Air leakage ratings generally fall between 0.1 cfm and 0.3 cfm with the lower value indicating a more air tight window.  Unless the window doesn't open, there will be some gaps that air can leak through; tracks, places where the panes meet, etc.  Measured in cubic feet per minute (cfm) 0.30 cfm calculates out to 2.25 gallons of air a minute per window.  Multiply that by the number of moving windows in your house and you can see how leaky windows can be.  Forget insulation, air infiltration is the greatest loss of energy in a house.

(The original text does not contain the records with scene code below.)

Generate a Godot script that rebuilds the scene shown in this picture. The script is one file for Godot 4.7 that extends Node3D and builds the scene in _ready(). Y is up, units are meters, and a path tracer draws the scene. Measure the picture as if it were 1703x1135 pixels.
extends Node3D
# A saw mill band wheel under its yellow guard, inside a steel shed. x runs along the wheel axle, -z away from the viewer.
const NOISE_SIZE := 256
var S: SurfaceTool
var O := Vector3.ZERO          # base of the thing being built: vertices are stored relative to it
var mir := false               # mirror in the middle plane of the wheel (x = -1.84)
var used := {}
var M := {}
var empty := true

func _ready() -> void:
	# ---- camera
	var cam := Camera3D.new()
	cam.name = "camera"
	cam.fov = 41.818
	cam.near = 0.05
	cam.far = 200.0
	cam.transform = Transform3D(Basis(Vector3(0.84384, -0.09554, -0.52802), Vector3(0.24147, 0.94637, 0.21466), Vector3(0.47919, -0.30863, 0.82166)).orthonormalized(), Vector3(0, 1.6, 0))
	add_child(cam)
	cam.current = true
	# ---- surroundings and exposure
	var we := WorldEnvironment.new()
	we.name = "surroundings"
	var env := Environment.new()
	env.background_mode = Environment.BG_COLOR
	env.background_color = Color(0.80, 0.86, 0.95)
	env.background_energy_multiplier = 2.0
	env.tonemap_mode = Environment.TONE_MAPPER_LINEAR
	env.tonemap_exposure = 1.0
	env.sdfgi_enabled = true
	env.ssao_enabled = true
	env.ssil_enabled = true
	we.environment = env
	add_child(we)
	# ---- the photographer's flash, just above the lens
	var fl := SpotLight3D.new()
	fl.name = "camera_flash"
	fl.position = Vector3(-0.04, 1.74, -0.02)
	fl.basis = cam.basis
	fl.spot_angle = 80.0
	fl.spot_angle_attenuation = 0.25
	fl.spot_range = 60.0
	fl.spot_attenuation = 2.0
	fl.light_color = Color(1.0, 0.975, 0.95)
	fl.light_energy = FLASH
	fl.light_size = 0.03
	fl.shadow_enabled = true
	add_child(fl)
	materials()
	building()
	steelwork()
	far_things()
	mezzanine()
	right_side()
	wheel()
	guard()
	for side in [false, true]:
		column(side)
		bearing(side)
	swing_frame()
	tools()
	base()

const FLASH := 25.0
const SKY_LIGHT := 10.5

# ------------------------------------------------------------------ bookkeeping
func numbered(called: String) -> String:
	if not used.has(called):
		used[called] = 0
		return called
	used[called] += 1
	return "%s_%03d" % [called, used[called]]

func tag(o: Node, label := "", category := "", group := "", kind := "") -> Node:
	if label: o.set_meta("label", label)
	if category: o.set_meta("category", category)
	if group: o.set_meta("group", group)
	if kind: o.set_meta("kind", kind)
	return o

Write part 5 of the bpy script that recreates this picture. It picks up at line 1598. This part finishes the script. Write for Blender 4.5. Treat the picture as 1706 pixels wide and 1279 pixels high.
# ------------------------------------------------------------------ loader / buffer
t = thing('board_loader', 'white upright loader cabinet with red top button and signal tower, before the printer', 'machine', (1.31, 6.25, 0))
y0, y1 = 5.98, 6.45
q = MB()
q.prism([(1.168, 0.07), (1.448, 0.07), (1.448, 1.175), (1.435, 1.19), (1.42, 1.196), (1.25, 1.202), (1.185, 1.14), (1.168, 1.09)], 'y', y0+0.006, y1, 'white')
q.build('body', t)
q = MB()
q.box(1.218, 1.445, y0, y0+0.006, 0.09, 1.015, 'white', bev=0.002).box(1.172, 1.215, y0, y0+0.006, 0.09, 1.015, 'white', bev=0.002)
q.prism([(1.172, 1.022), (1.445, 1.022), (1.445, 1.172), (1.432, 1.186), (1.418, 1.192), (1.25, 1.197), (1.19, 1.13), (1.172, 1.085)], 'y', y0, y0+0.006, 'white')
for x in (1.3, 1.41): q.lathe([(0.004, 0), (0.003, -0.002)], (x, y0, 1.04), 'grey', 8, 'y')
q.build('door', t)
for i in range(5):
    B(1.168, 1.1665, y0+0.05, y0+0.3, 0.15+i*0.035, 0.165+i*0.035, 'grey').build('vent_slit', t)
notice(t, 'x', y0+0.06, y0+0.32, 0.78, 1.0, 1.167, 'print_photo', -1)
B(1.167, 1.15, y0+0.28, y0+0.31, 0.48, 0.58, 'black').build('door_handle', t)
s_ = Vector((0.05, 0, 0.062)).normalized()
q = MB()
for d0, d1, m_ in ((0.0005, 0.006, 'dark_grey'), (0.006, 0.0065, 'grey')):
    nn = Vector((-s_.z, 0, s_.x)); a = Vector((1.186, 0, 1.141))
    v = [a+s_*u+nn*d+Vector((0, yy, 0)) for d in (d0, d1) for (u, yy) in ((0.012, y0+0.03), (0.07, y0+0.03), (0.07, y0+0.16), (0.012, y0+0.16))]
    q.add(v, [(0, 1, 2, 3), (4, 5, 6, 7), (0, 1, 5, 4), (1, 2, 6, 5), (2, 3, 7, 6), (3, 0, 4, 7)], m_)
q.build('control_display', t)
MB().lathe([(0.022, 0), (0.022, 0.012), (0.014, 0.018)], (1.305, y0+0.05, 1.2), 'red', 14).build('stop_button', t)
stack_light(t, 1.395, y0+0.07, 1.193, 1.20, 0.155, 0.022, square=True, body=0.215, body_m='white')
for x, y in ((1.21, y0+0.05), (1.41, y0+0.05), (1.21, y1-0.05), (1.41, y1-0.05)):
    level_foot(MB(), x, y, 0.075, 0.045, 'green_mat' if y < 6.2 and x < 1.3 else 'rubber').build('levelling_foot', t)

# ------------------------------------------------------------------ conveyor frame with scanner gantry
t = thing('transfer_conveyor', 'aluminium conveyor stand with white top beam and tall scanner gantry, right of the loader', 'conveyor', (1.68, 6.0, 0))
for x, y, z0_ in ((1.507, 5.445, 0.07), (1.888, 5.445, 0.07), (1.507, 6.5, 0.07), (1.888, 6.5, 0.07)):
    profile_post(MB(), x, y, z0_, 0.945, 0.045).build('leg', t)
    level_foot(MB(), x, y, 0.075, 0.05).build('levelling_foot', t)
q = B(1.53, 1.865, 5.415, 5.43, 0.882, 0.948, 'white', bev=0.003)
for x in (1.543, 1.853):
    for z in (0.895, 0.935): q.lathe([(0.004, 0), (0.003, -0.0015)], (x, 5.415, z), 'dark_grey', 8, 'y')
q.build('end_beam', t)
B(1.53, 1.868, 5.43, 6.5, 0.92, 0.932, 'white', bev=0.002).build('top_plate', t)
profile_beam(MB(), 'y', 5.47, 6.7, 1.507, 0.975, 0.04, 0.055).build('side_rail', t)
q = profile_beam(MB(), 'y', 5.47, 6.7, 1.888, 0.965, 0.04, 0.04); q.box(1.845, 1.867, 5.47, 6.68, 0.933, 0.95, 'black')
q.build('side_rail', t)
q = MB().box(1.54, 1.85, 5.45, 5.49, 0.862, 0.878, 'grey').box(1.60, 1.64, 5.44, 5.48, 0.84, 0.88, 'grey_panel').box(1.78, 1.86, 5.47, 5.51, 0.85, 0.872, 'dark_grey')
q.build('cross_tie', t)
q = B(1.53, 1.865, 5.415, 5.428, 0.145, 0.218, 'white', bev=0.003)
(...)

So from the energy rating sticker on the window, you can see that we have a pretty good U-factor, good SHGC, a nice balance on the VT, and descent condensation resistance.  The shining star is the extremely low air infiltration, which is one of the main reason why I hunted down a Soft-lite supplier.  After all, what's the use of having an energy efficient house when you have huge holes in your windows?  Other great things about Soft-lite is that they use a non-metallic spacer between the panes of glass.  Metal is a great energy conductor so often you'll see condensation form on the edges of the glass during the winter time.  This is because most window manufactures use a metallic gasket window spacer between the outside and inside glass.  Once the outside window gets to the cold ambient temperature, that cold can easily conduct through the metal spacer and cool the inside glass, causing the condensation, which leads to mold and mildew.  Soft-lite also uses high quality Truth hardware and uses a unique triple locking system on the casement windows so you only move one lever to unlock the window, but the window engages three locking lugs for a better seal. Other attractive features include triple gasket weather seals and foam filled window frame cavities.

   Here are the static great room windows that go on the back and sides of the great room.  The full arch windows go up high on the sides and there are eight windows across the back with two of them being partial arches.  You can also see the three sliding doors we ordered from Soft-lite.  One will be in the kitchen and the other two go down stairs in the basement.  We still have to order the french door for the master bedroom.  The arched eyebrow windows in the front are for the master bathroom and the laundry room.

   Here are all the windows in one shot.  Any window that opens is a casement and most of them are double casement windows.  The only single casement windows are going in the turret.  Total cost of the windows and sliding doors was about $53k so it was no small amount.  Modern vinyl windows are much more durable than those of the past and aren't prone to cracking and fading any more so we're not expecting to ever have to replace them.  It's difficult to say if the initial cost will return to us in energy savings, but I can confidently say that they'll make life more comfortable.
   
As I mentioned, Mike's rough carpentry crew will start installing the windows tomorrow.  I can't imagine they'll get them all installed, or even that they'll be insulated and taped, but I'll have some update pictures this weekend.  Having the windows installed will be an amazing step forward.  Hopefully they'll be safe through the rest of the construction process, but this is about the right stage for the installation.  They need to be installed before the siding can go up and before any utilities and drywall is installed.  
   We're meeting with California Closets on Saturday for an initial design consultation for the master closet, pantry, and craft area in the laundry room.  Margaret recommended them so we'll see what they can come up with.  
   The remaining bank situation with Ken is one step closer to completion now that he has submitted the final draw documents.  I think we still need final waivers of lien from the vendors and all that will be settled so we can move forward with figuring out the new financing with Mike as the builder.

Tuesday, September 6, 2016

No progress this week

   No real progress to report on this week.  We've finished cleaning the house in preparation for the window delivery on the 7th.  Mike says that the windows will be set on the 9th so I should have some nice pictures for the next update.  I'm not sure they can complete the whole house in one day so all the windows might not be completed for the next update, but it will at least be started.
   The final draw with Ken has been submitted and we should be wrapping up this stage of the bank stuff soon.  Hopefully the vendors will be paid soon and we'll get a little out-of-pocket expenses back, which will go right into the house for the copper roof or the window setting labor.  We need to finalize our design intentions for the gazebo fireplace and maybe get in contact with California Closets to come up with a design for the master closet.  We could even use them for the pantry, garage, and craft area in the laundry room since it seems like they do all that too.
   Mike should be getting his estimate to us soon since most of the major decisions have been made.  I think the only remaining budget item was the electrical installation, which needed to be calculated from the lighting plan we came up with last week.
   Some times things move fast, and some times things move slow, but at least things are moving forward.